What’s missing, of course, are the main victims of historical colonialism: Morgan’s Mars has no indigenous inhabitants to be slaughtered and oppressed by exploitative Earthlings. In fact racism appears to be largely absent from this imagined future: the well-off Earth auditor Madison is Black, whereas Martian Hakan has Arabic ancestry. Morgan’s point seems to be that the forces of capital depend on the existence of an underclass, and that therefore the social conditions that enabled imperialism will continue to operate in colonialist-like ways even when the problem of racism has been solved. (Although the extent to which it has in fact been solved in the universe of Thin Air is dubious: as in Martha Wells’ Network Effect, which I reviewed last week, the novel’s worldbuilding is thoroughly Western despite the characters’ different cultural backgrounds.)

This argument would, I feel, be more convincing if there was actually anything on Mars for Morgan’s fictional corporations to be interested in, but there isn’t, particularly: no significant resource extraction, no desirable markets; the only commercial activity that is uniquely Martian is, for some reason that I don’t think is ever adequately explained, skincare development. Furthermore, Morgan’s Martians are analogous not to the relentlessly exploited indigenous populations of lands colonised by Europeans but to the colonisers themselves: the convicts shipped out to places like Australia and North America to establish a Western presence there. Of course it’s difficult to describe a transported Victorian peasant as privileged, but the comparison I think Morgan is reaching for here doesn’t quite work, and moreover obscures the actual harms capitalist colonialism did, and is still doing, to real communities across the globe.

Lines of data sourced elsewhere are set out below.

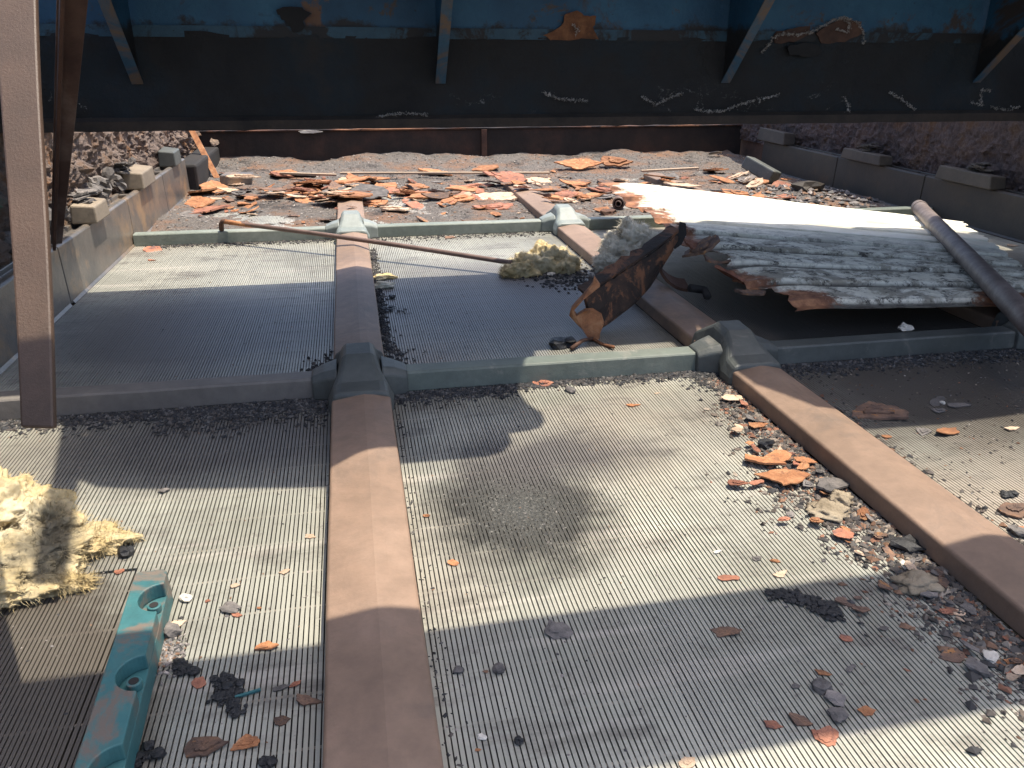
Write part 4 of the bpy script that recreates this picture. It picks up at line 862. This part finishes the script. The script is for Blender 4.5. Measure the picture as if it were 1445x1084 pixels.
# grey blocks
p = at(335, 264); mb = MB(); mb.loft([[(p.x-.07, p.y, .006), (p.x+.05, p.y+.02, .006), (p.x+.07, p.y+.02, .045), (p.x-.065, p.y, .050)], [(p.x-.06, p.y+.10, .006), (p.x+.05, p.y+.11, .006), (p.x+.06, p.y+.11, .045), (p.x-.05, p.y+.10, .050)]])
o = mb.build('grey_block', M['kick'], None, False, .005); recentre(o, p); tag(o, 'chipped pale grey block in the far left corner of the gravel', 'block')
p = at(338, 252, .055); flake(p.x, p.y+.02, .056, .17, 'tan', 'pinkish slab lying on top of the chipped grey block', rot=.1, tilt=.05, thick=.5)
p = at(1074, 240, .05); mb = MB(); mb.box((-.032, -.085, -.028), (.032, .085, .028)); o = mb.build('fallen_block', M['cap'], None, False, .006); o.location = p; o.rotation_euler = (.30, .2, .45); tag(o, 'rectangular grey rubber block tumbled against the far right liner', 'block')
p = at(1200, 285); inst(RK[4], 'flat_stone', M['kick_shade'], (1.82, 3.0, .02), (.075, .05, .035), (0, 0, .2), 'rounded dark stone leaning on the far right liner', 'stone')
# crumpled pale flaps by the block
for k, (px, py, s) in enumerate(((1040, 255, .14), (1052, 262, .10), (1065, 268, .09), (1005, 230, .12))):
    p = at(px, py); o = inst(FL[k*3], 'bent_flap', M['kick' if k in (1, 3) else 'tan'], (p.x, p.y, bedz(p.x, p.y)+.018), (s, s, s*.6), (rng(-.4, .4), rng(-.5, -.1), rng(-.6, .6)), ['crumpled pale metal flap left of the tumbled block', 'pale bent flap in front of the tumbled block', 'small pale bent flap below the tumbled block', 'grey bent flap near the far right wall'][k], 'flap')
# brown torn scraps hanging at the sheets' near left edge
for k, (px, py, z, s, kd) in enumerate(((990, 352, .11, .10, 'brown'), (1012, 372, .10, .09, 'brown'), (1035, 392, .09, .09, 'red'), (975, 345, .12, .07, 'red'), (1060, 415, .085, .08, 'brown'))):
    p = at(px, py, z); flake(p.x, p.y, z, s, kd, ['dark scrap under the torn sheet edge, uppermost but one', 'brown scrap under the torn sheet edge, middle one', 'red brown scrap under the torn sheet edge, second lowest', 'red brown scrap beside the top of the bracket', 'lowest brown scrap under the torn sheet edge'][k], tilt=.5, name='torn_scrap', cat='scrap')
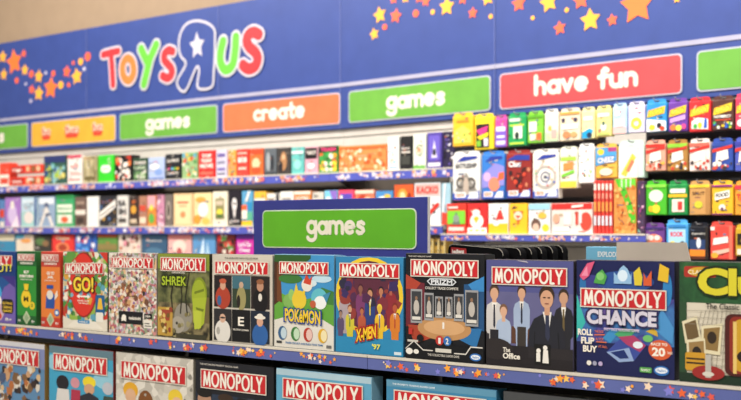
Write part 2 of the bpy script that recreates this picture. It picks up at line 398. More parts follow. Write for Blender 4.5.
# 4 red oval
MULT = (('#4a8a3f', '#8fb04a', '#c8b489', '#5b9bb0', '#b33a2c', '#e3dccb', '#3f6a3a'), 60)
front_box(62.9, 108, .272, MULT, [
    ('P', [(0, 0), (.16, 0), (.0, .28)], '#c5372b'), ('P', [(1, 0), (.84, 0), (1, .28)], '#c5372b'), ('P', [(.82, 1), (1, 1), (1, .86)], '#c5372b'), ('P', [(0, .78), (.12, .8), (.3, .95), (.28, 1), (.1, 1)], '#5d9140'),
    ('N', 4, 26, .06, ['#e8e0cf', '#d49a3a', '#548f49', '#77aac0', '#b5ac8c'], 0, .3, 1, .6),
    ('E', .47, .58, .31, .42, '#8c241f'), ('E', .46, .58, .29, .4, '#d23428'),
    ('P', [(0, 0), (1, 0), (1, .16), (.74, .12), (.47, .13), (.2, .12), (0, .17)], '#dcd5c4'),
    ('P', [(.08, .03), (.92, .03), (.72, .12), (.28, .12)], '#e6e0d2'),
    ('Q', .34, .085, .27, .045, '#3b86b8', .02), ('T', 'FAMILY', .38, .095, .19, .02, '#efe9dc'),
    ('P', [(.32, .43), (.38, .46), (.38, .44), (.56, .44), (.56, .46), (.62, .43), (.56, .4), (.56, .42), (.38, .42), (.38, .4)], '#efe9dc'),
    ('T', 'BOARD GAME', .34, .365, .26, .02, '#efe9dc'), ('T', 'FOR FAMILIES', .36, .335, .22, .018, '#efe9dc'),
    ('Q', .74, .2, .2, .26, '#1e5a8c', .03), ('P', [(.78, .28), (.9, .28), (.87, .42), (.81, .42)], '#e3b53a'), ('Q', .75, .12, .16, .12, '#e4e0d4', .02),
    ], (.06, .71, .86, .14), 'boxed game with a big red oval and yellow GO! lettering', ZS, '#3a3f2c', slope=.02,
    extra=part_text('slogan', [('T', 'GO!', .235, .475, .5, .22, '#2c2418', .075), ('T', 'GO!', .26, .49, .45, .19, '#f0cf3c', .035)]))
# 5 doodle crowd
front_box(108.6, 157, .271, (('#d8cfc0', '#c98a86', '#8c9a7a', '#d7b28a', '#7f6a63', '#e6e0d6', '#b8b0b6', '#b05f6a'), 95), [
    ('N', 7, 70, .032, ['#3a3230', '#c78f9a', '#e4ddd0', '#8aa07a', '#dcb27a', '#8f6aa0'], 0, .28, 1, .5),
    ('N', 9, 40, .05, ['#8a5a3f', '#b0673f', '#e9d7c2', '#6f4a36', '#c69a6a'], .18, .34, .64, .26),
    ('E', .46, .36, .09, .08, '#e2c4aa'), ('P', [(.3, .42), (.46, .56), (.62, .42), (.56, .46), (.36, .46)], '#6a4630'),
    ('N', 17, 30, .03, ['#b98fb0', '#c05a6a', '#7aa08a', '#e4ddd0'], .1, .02, .8, .1),
    ('R', .22, .125, .5, .155, '#17171a'), ('E', .33, .21, .045, .028, '#efe9dc'), ('L', [(.29, .165), (.37, .19)], .012, '#efe9dc'), ('L', [(.29, .19), (.37, .165)], .012, '#efe9dc'),
    ('T', 'tokidoki', .43, .18, .25, .04, '#efe9dc', .03), ('R', .75, .205, .16, .06, '#17171a'), ('T', '18+', .78, .22, .1, .03, '#efe9dc'), ('R', .74, .09, .17, .1, '#e3ddd0'), ('R', .76, .11, .13, .012, '#4a4a4a'), ('R', .76, .14, .1, .012, '#4a4a4a'),
    ], (.07, .81, .88, .135), 'boxed game covered in a dense pink and brown doodle crowd with small black plaque', ZS, '#8a857c')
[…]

This is a shame, because the attempted critique of capitalism is what elevates the novel above others in its genre; without it, it’s merely violent, male gaze-y and, on one jarring occasion close to the beginning, randomly transphobic. Like, I don’t want to imply that I hated reading it: I quite enjoyed what it was attempting to do, as well as Morgan’s prose, which is stylish in a sort of sub-Rajaniemi way, noirish and efficient. But it wasn’t an entirely pleasant reading experience, let’s just say, or an entirely successful one.